> **SUPPLIED MATERIAL**:
------------------------------------------------------------------------

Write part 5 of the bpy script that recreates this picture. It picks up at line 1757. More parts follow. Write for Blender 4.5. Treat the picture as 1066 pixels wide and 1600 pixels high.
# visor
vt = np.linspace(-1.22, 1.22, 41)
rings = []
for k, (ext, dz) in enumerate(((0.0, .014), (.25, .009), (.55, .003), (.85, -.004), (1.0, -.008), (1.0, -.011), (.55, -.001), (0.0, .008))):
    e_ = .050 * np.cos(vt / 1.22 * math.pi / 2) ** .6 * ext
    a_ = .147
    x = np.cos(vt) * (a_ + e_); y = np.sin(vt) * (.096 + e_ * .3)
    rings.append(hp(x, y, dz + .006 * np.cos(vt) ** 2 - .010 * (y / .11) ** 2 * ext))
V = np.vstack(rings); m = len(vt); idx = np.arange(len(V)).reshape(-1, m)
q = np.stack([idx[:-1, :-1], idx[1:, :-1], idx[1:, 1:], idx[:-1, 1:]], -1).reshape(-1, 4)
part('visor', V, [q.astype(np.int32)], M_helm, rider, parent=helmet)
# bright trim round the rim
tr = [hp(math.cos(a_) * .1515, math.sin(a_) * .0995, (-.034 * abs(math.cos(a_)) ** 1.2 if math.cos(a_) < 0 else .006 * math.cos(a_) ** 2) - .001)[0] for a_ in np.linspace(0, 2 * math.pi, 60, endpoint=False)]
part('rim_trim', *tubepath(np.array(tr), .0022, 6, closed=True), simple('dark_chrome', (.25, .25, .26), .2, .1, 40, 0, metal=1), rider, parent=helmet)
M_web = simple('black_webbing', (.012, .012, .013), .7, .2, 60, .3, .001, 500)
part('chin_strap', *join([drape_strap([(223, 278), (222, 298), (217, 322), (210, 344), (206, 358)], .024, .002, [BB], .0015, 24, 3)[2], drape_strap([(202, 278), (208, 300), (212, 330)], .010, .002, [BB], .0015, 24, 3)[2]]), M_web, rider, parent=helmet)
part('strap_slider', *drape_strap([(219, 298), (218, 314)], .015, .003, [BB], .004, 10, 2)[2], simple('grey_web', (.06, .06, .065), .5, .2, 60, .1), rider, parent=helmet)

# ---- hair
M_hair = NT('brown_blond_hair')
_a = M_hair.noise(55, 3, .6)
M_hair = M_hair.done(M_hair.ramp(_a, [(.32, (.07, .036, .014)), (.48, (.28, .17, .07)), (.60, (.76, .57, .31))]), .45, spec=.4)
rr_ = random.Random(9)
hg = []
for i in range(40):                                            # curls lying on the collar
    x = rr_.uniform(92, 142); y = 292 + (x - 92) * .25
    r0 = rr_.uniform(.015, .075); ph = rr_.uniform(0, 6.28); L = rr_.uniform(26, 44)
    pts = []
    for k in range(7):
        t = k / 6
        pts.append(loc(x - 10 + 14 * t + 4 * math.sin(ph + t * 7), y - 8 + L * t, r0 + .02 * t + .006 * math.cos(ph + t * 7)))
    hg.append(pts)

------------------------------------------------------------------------

> **EXERCISE PROMPT**:
Print out the whole listing exactly as it appears.

> **RESPONSE BELOW**:
Write part 5 of the bpy script that recreates this picture. It picks up at line 1757. More parts follow. Write for Blender 4.5. Treat the picture as 1066 pixels wide and 1600 pixels high.
# visor
vt = np.linspace(-1.22, 1.22, 41)
rings = []
for k, (ext, dz) in enumerate(((0.0, .014), (.25, .009), (.55, .003), (.85, -.004), (1.0, -.008), (1.0, -.011), (.55, -.001), (0.0, .008))):
    e_ = .050 * np.cos(vt / 1.22 * math.pi / 2) ** .6 * ext
    a_ = .147
    x = np.cos(vt) * (a_ + e_); y = np.sin(vt) * (.096 + e_ * .3)
    rings.append(hp(x, y, dz + .006 * np.cos(vt) ** 2 - .010 * (y / .11) ** 2 * ext))
V = np.vstack(rings); m = len(vt); idx = np.arange(len(V)).reshape(-1, m)
q = np.stack([idx[:-1, :-1], idx[1:, :-1], idx[1:, 1:], idx[:-1, 1:]], -1).reshape(-1, 4)
part('visor', V, [q.astype(np.int32)], M_helm, rider, parent=helmet)
# bright trim round the rim
tr = [hp(math.cos(a_) * .1515, math.sin(a_) * .0995, (-.034 * abs(math.cos(a_)) ** 1.2 if math.cos(a_) < 0 else .006 * math.cos(a_) ** 2) - .001)[0] for a_ in np.linspace(0, 2 * math.pi, 60, endpoint=False)]
part('rim_trim', *tubepath(np.array(tr), .0022, 6, closed=True), simple('dark_chrome', (.25, .25, .26), .2, .1, 40, 0, metal=1), rider, parent=helmet)
M_web = simple('black_webbing', (.012, .012, .013), .7, .2, 60, .3, .001, 500)
part('chin_strap', *join([drape_strap([(223, 278), (222, 298), (217, 322), (210, 344), (206, 358)], .024, .002, [BB], .0015, 24, 3)[2], drape_strap([(202, 278), (208, 300), (212, 330)], .010, .002, [BB], .0015, 24, 3)[2]]), M_web, rider, parent=helmet)
part('strap_slider', *drape_strap([(219, 298), (218, 314)], .015, .003, [BB], .004, 10, 2)[2], simple('grey_web', (.06, .06, .065), .5, .2, 60, .1), rider, parent=helmet)

# ---- hair
M_hair = NT('brown_blond_hair')
_a = M_hair.noise(55, 3, .6)
M_hair = M_hair.done(M_hair.ramp(_a, [(.32, (.07, .036, .014)), (.48, (.28, .17, .07)), (.60, (.76, .57, .31))]), .45, spec=.4)
rr_ = random.Random(9)
hg = []
for i in range(40):                                            # curls lying on the collar
    x = rr_.uniform(92, 142); y = 292 + (x - 92) * .25
    r0 = rr_.uniform(.015, .075); ph = rr_.uniform(0, 6.28); L = rr_.uniform(26, 44)
    pts = []
    for k in range(7):
        t = k / 6
        pts.append(loc(x - 10 + 14 * t + 4 * math.sin(ph + t * 7), y - 8 + L * t, r0 + .02 * t + .006 * math.cos(ph + t * 7)))
    hg.append(pts)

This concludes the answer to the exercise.